J’ai l’impression que mon père, tout comme beaucoup d’autres prisonniers a été vendu, sinon comment expliquer un mutisme de plus de 25 ans ? Mais bon, le plus important, c’est qu’on sait qu’il est encore en vie. Au début, le contact était difficile, nous l’écoutions des fois sur la radio du Polisario, des journalistes ou des médecins nous ramenaient ses photos et ses lettres et depuis la fin des années 90, nous correspondions grâce au CICR. Je sais qu’à son retour, personne ne s’intéressera à lui. Comme tous ceux qui sont rentrés avant lui, il touchera sa retraite et regrettera toutes les années qu’il a passées au service d’une société ingrate.
Ex-prisonniers
Moustapha Bouih
Je croyais que nous allions être reçus avec les honneurs, comme des héros de guerre. A notre descente d’avion, un colonel nous a lancé : "men ach blad ntouma ?" ("vous êtes de quel pays ?"). A la caserne, nous étions traités comme des prisonniers, nous n’avions même pas de quoi nous raser ou de quoi nous laver. A notre retour, nous avons appris que l’Etat-major prélevait à nos familles la moitié de notre solde pour nous la remettre à notre retour. On ne nous a pourtant donné que 5000 DH, et on nous a dit que c’était un don du roi. Mes collègues sont maintenant adjudants, certains même, sont devenus lieutenant ou capitaine, et sont payés à 3500 DH minimum. Alors que moi, qui ai sacrifié les plus belles années de ma vie pour ce pays, je dois faire vivre ma famille avec 1300 DH par mois.
Ahmed Azazar
A notre arrivée, on nous répétait : "si vous étiez des hommes, ils ne vous auraient pas capturés
Abdessalam Roubal
Quand nous sommes rentrés à la base d’Agadir, j’y suis resté cinq mois. A mon retour, ma femme s’était remariée et avait deux enfants. Elle n’avait même pas d’acte de mariage, parce qu’elle voulait conserver ma pension. Elle était quand même responsable de quatre de mes enfants. Entre nous, j’aurais préféré rester là-bas, je n’ai plus de vie ici.

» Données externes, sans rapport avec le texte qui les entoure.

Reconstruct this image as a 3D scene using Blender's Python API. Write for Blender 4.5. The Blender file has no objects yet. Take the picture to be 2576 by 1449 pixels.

Tenez, le jour où je suis parti voir le pacha de Témara pour lui parler de mon cas, il m’a promis un job, j’étais content. Il m’a demandé de suivre un groupe d’ouvriers. Je croyais que j’allais être gardien sur un chantier. Arrivé sur place, on m’a demandé de pousser une brouette. Je l’ai surchargée et je suis allé tout déverser au beau milieu de la chaussée pour bloquer la circulation. Après 26 ans de travaux forcés, voilà
comment mon pays voulait me remercier.
Statuts des prisonniers : Faux documents
C′est bien simple, le Maroc n’a pas de prisonniers chez le Polisario, qui à son tour, n’existe pas. Le soldat marocain fait prisonnier est simplement porté disparu, sa famille reçoit d’ailleurs une simple attestation de disparition. A son retour, il reçoit alors un document estampillé "secret confidentiel" qui atteste de "sa captivité chez l’ennemi Sud Tindouf", on ne précise pas lequel. Les anomalies ne sont pas encore finies puisque durant sa disparition, le soldat est muté d’une caserne à une autre, c’est du moins ce qui est consigné sur son livret personnel qu’il reçoit à son retour de Tindouf. Comment peut-on muter un disparu ? La question reste sans réponse mais pose un réel problème administratif. Qui dit consignation de mutation sur un livret militaire personnel, dit signatures et attestations officielles délivrées par des responsables qui auront donc falsifié des documents officiels, et tombent par conséquent sous le coup de la loi.
Lors de sa période de détention, la solde d’un militaire est divisée en deux, sinon amputée d’une partie importante. Explication donnée aux familles : la moitié de la solde est réservée au soldat à son retour, ou plutôt à sa réapparition puisqu’il est porté disparu. A leur retour, les militaires que nous avons pu rencontrer n’ont pas reçu plus de 5000 DH chacun. Cette année, de nombreuses familles se sont vu prélever l’équivalent de 20% de la solde pour, leur a-t-on expliqué, préparer le retour (à leurs frais ?) de nouveaux prisonniers. Pour la qualité de l’accueil qu’ils leur réservent, franchement…
Repentis : Des plaintes bientôt ?
"Omar Hadrami (NDLR: actuel wali de Settat) m’a torturé, j’en garde des séquelles aujourd’hui encore". Le témoignage revient sur les langues d’Abdessalam Roubal, Hamid Ellabane et Moustapha Bouih. Les autres, s’ils n’ont pas été torturés par la même personne, disent néanmoins l’avoir été par d’autres, aujourd’hui rentrés au Maroc, et menant une vie paisible, quand ils ne sont pas nommés à des postes officiels importants. Une réalité que les prisonniers relâchés, autant que les familles de prisonniers décédés refusent. L’épouse d’un détenu à Tindouf est d’ailleurs catégorique, "je ne reconnais pas une institution où siège un tortionnaire". Toutes ces personnes ne remettent pas en cause la célèbre maxime hassanienne "Inna lwatana ghafouroune rahim", mais la relativisent. Certes, le Maroc peut pardonner à certains de ses fils qui, en un moment de faiblesse, sont passés de l’autre côté, mais "pas à ceux qui ont du sang sur les mains". "C’est insulter la mémoire des morts et toucher à la dignité des survivants que de les inviter sur les plateaux de télévision et de leur offrir des privilèges".
L’association des fils et familles de disparus est d’ailleurs décidée à déposer, incessamment sous peu, une plainte contre les tortionnaires sahraouis et algériens en Espagne et à Rome. Des premiers contacts ont déjà été établis avec Amnesty International, Human Right Watch et le juge Baltazar Garzon. Selon ce responsable de l’association, "notre dossier technique est prêt, il nous reste à régler quelques problèmes financiers pour passer à l’acte". A suivre.